The files required for deployment depend on the execution mode of your application.

  1. If your application is embedded in a browser (e.g. executes via the Java plugin like a traditional Java applet), then you require all of the .html, .jnlp and .jar files.
  2. If your application is launched from a browser via Webstart using the Java deployment toolkit, then you require all of the .html, .jnlp and .jar files.
  3. If your application is launched via Webstart from a web page via a direct href link to the jnlp file, then you only need the .jnlp and .jar file.
  4. If your application is distributed as a "standalone program" (e.g. "Users launch it using a Java launcher, such as java -jar MyApp.jar, or by double-clicking the application JAR file."), then you only need the .jar file.
  5. If your application is distributed as a "self-contained" application then you need none of the .jnlp, .html or .jar files, as everything required to run your application will be packaged into a native install package (e.g. .rpm, .msi, .deb, .dmg) that you will distribute.

Suggested Approach

As you will be using the "standalone program" form of distribution, you only require the .jar file for distribution and can ignore other files created by the Java packaging tools.

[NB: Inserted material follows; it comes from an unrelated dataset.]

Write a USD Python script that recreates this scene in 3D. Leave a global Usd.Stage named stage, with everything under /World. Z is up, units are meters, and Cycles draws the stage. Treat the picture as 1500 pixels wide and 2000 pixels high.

While you could have Idea package your application as a JAR by choosing Build | Build Artifacts | Edit... | + | JAR | From modules with dependencies..., I don't recommend that as you will also need to set a main class in the manifest and will lose some of the functionality of files which are packaged using Idea's "JavaFX Application" packaging type, such as in-built detection that the Java runtime used to launch the application meets minimum requirements to run JavaFX applications and transparent network proxy support.

So instead, just use, unchanged, the Idea artifact packaging configuration that you have already setup. Ignore the .html files and .jnlp files output. Just distribute the .jar file to your users along with instructions on how to launch it either via java -jar MyApp.jar or double-clicking the .jar after a Java runtime has been installed on their machine.

Portable Build Advice

If it is only you developing the project and you are unfamiliar with external build tools such as maven or gradle, then it is (probably) simpler to use the artifact packaging features built into your Idea IDE rather than to learn and use external tools.

If your project might potentially be worked on by other developers or builds are to be produced and tested within a continuous integration system such as Jenkins, I do not recommend relying on IDE specific build systems such as the artifact packager in Idea. Instead, use an external build tool such as maven or gradle. There is a maven plugin and a gradle plugin for JavaFX build.